Plus petit des grands ports français et plus grand parmi les petits, le port de Nantes-Saint-Nazaire, considéré comme un couteau suisse de par la diversité de ses trafics, recèle néanmoins quelques atouts. Comme celui d'avoir permis la livraison du premier parc éolien français avec 45 jours d'avance ! Et l'écosystème s'est structuré avec sur le territoire des fleurons comme les Chantiers de l'Atlantique, fabricant des sous-stations électriques, l'usine de Général Electric, qui exporte une partie de sa production de nacelles aux USA, un pool de sous-traitants (Neopolia) et une supply chain logistique, aujourd'hui acculturés et formés aux spécificités des chantiers hors normes de l'éolien offshore. Un savoir-faire sur lequel le port de Nantes-Saint-Nazaire, comptant sur le principe de réalité géographique, espère capitaliser lors de l'attribution portuaire du parc Yeu-Noirmoutier pour laquelle la décision n'a pas encore été annoncée. Pour éviter les pics de production à gérer en parallèle de ses services traditionnels, c'est sur l'éolien flottant, avec son projet Eole, que le port de Nantes-Nazaire entend se démarquer. C'est lui encore qui avait permis l'acheminement du premier prototype d'éolienne flottante d'Ideol sur le site d'expérimentation Sem-Rev au large du Croisic. Entièrement montée, celle-ci avait traversé le port de Saint-Nazaire poussée par des remorqueurs.
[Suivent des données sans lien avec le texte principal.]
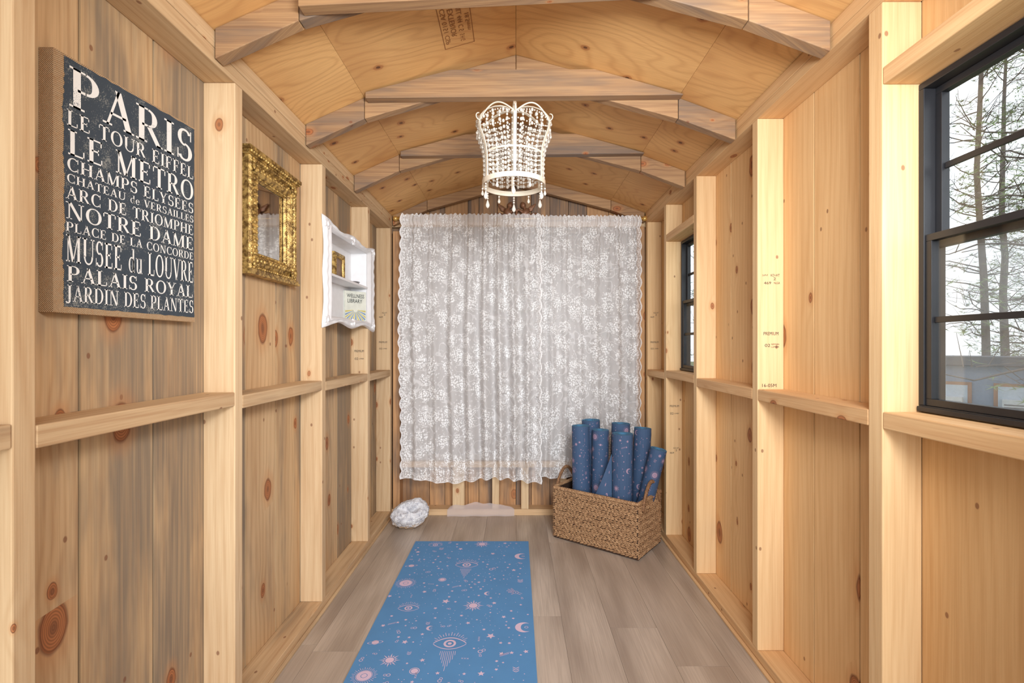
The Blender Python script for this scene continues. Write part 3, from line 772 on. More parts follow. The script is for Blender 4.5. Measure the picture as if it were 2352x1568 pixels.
# ------------------------------------------------------------------ chandelier
CX,CY=-.008,1.80
cd=empty('chandelier',(CX,CY,1.66));tag(cd,'white crown shaped beaded cage chandelier hung from collar tie','chandelier')
M_cream=simple('cream_metal',(236,224,204),.45,var=.04)
N=NT('crystal');b=N.pbr(rgb(234,228,218),.08,0);b.inputs['Alpha'].default_value=.55;M_cry=N.mat
prof=[(.113,1.672),(.112,1.70),(.112,1.73),(.113,1.76),(.117,1.79),(.127,1.82),(.139,1.845),(.143,1.868),(.138,1.89),(.124,1.908),(.104,1.922),(.082,1.934),(.058,1.942),(.034,1.944),(.018,1.940)]
def rad_at(z):
    for k in range(8):
        if prof[k][1]<=z<=prof[k+1][1]:
            t=(z-prof[k][1])/(prof[k+1][1]-prof[k][1]);return prof[k][0]+t*(prof[k+1][0]-prof[k][0])
    return .113
mb=MB();NR=6
def band(mb,pts,wd,th,side):
    n=len(pts);vs=[];fs=[]
    for i,p in enumerate(pts):
        t=(pts[min(i+1,n-1)]-pts[max(i-1,0)]).normalized();nn=t.cross(side).normalized()
        for a,b in ((-1,-1),(1,-1),(1,1),(-1,1)): vs.append(p+side*wd/2*a+nn*th/2*b)
    for i in range(n-1):
        for k in range(4): fs.append((i*4+k,i*4+(k+1)%4,(i+1)*4+(k+1)%4,(i+1)*4+k))
    fs+=[(3,2,1,0),((n-1)*4,(n-1)*4+1,(n-1)*4+2,(n-1)*4+3)]
    mb.add(vs,fs,0,0,False)
angs=[-math.pi/2+.04+k*2*math.pi/NR for k in range(NR)]
for an in angs:
    pts=[Vector((CX+r*math.cos(an),CY+r*math.sin(an),z)) for r,z in prof]
    band(mb,pts,.010,.003,Vector((-math.sin(an),math.cos(an),0)))
    sc=[Vector((CX+(.143+.012*math.sin(t))*math.cos(an),CY+(.143+.012*math.sin(t))*math.sin(an),1.885+.012*math.cos(t))) for t in [x*.5 for x in range(10)]]
    mb.tube(sc,.002,6)
def ring(mb,r,z0,z1,th=.003,n=64):
    for (ra,rb) in ((r,r),(r-th,r-th)):
        mb.grid(lambda u,v:(CX+ra*math.cos(2*math.pi*u),CY+ra*math.sin(2*math.pi*u),z0+(z1-z0)*v),n,1,0,True,closeu=True)
    for z in (z0,z1): mb.grid(lambda u,v:(CX+(r-th*v)*math.cos(2*math.pi*u),CY+(r-th*v)*math.sin(2*math.pi*u),z),n,1,0,False,closeu=True)
ring(mb,.116,1.662,1.680);ring(mb,.112,1.765,1.772)
for k in range(NR):
    a0,a1=angs[k],angs[k]+2*math.pi/NR
    pts=[]
    for i in range(21):
        t=i/20;an=a0+(a1-a0)*t;s=math.sin(math.pi*t)
        r=.141-.010*s;z=1.872+.042*s
        pts.append((CX+r*math.cos(an),CY+r*math.sin(an),z))
    mb.tube(pts,.0028,6)
mb.tube([(CX,CY,1.935),(CX,CY,1.951)],.007,10);mb.ball((CX,CY,1.936),.014,10,8,sc=(1,1,.5))
mb.tube([(CX,CY,1.951),(CX,CY,1.9745)],.0025,8)
o=mb.obj('cage_frame',M_cream);parent(o,cd)
mb=MB();mb.tube([(CX,CY,1.936),(CX,CY,1.86)],.003,8);mb.tube([(CX,CY,1.86),(CX,CY,1.80)],.012,12);o=mb.obj('lamp_socket',M_cream);parent(o,cd)
mb=MB();mb.ball((CX,CY,1.777),.024,14,10,sc=(.8,.8,1.15));o=mb.obj('light_bulb',simple('frosted_bulb',(246,240,228),.3));parent(o,cd)
mb=MB();rb=random.Random(2)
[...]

Anticiper malgré des technologies non matures

Cette manœuvre sera, néanmoins, impossible avec les futures éoliennes flottantes hautes de 300 mètres, montées sur des flotteurs d'une centaine de mètres de côté dans la configuration portuaire actuelle. D'où la nécessité de trouver un site disposant de 14 mètres de tirant d'eau et 300 mètres de tirant d'air, d'allonger le quai d'accès de 700 mètres, de le renforcer à plus de 30 tonnes par mètres carré, de prévoir un poste d'échouage pour les flotteurs et d'avoir la capacité d'accueillir les énormes navires jack-up. Complexe, « d'autant qu'il existe une soixantaine de technologies et qu'aucune n'est véritablement mature aujourd'hui. Et pourtant on doit anticiper, si l'on veut pouvoir atteindre les ambitions affichées par le gouvernement », indique Julien Desjardins. A savoir, disposer, en France, d'un parc éolien offshore de 40 à 45 GW à l'horizon 2050. « L'arc Atlantique constitue la zone la plus propice à son développement avec un potentiel de 20 à 30 GW. A condition d'y implanter 1500 éoliennes. L'éolien flottant permettra d'aller chercher des vents plus forts et plus loin des yeux des riverains », défend le directeur général adjoint de ce couteau suisse, bien résolu à devenir un hub des énergies décarbonées grâce l'éolien offshore flottant, l'acheminement et le stockage de e-carburants qui emprunteront les tuyaux autrefois dédiés aux énergies fossiles ou encore à l'hydrogène... Une autre histoire.